Posted by Brian Joyce on March 5th, 2014

Brian Joyce filed this report following Tuesday’s Florida vs. South Carolina game from Colonial Life Arena in Columbia, South Carolina.

Following Florida’s first win this season, Billy Donovan quipped that his team wasn’t very good. “We are light-years away from even being a remotely good defensive team right now, light-years away from even being a ranked team.” Fast forward light years ahead to early March, and Florida is good. Maybe more than good.

Billy Donovan wasn't so sure about his Gators at the beginning of the year, but Florida certainly appears to be good now.

Billy Donovan wasn’t so sure about his Gators at the beginning of the year, but Florida certainly appears to be good now.

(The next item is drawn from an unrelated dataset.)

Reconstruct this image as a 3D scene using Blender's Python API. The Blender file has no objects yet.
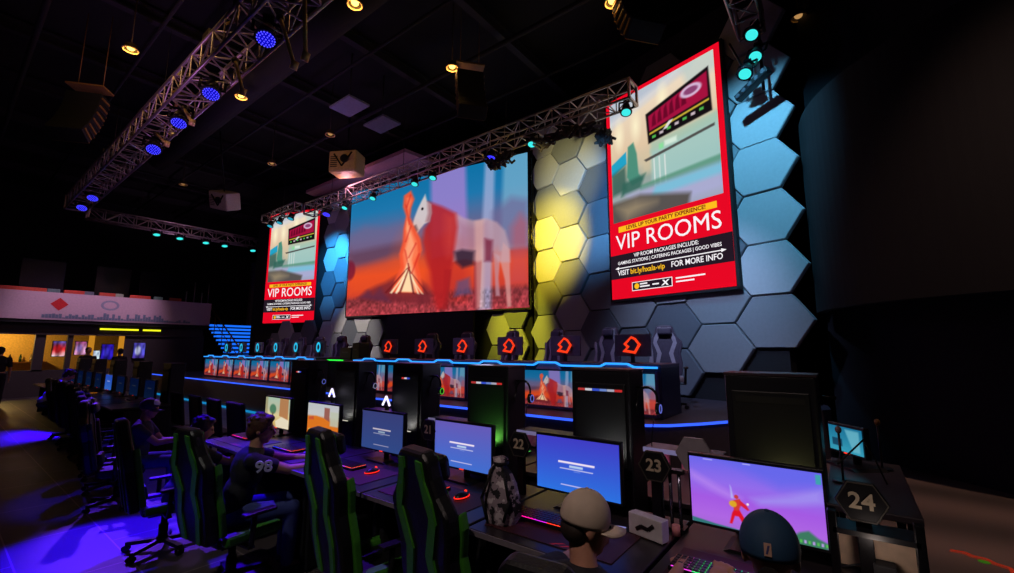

RTC was in attendance on press row Tuesday night as the #1 team in the nation visited South Carolina, fresh off a home victory over a storied Kentucky program. But there would be no court rushing in Colonial Life Arena on this night. With the Gamecocks down 39-35 and the crowd sensing the possibility that their team could make a run at a second straight win over a ranked team and its second victory ever over college basketball’s top-ranked team, Florida exercised its dominance with a 15-0 run and a 33-11 surge to end the game. It wasn’t always pretty, but Florida did what it needed to get to 17-0 in conference play. And now the Gators sense the opportunity that lies ahead. Senior center Patric Young kept things in perspective by crediting the coaching staff. “We’ve just been trying to take it one game at a time. We have the opportunity to do something that hasn’t been done before, to go 18-0 in conference play.  And just keeping our eyes on the prize, the opportunity to do something great. To be a part of history has motivated us internally. The coaches have pushed us from day one. Laid down the foundation for us to achieve what we are doing today.”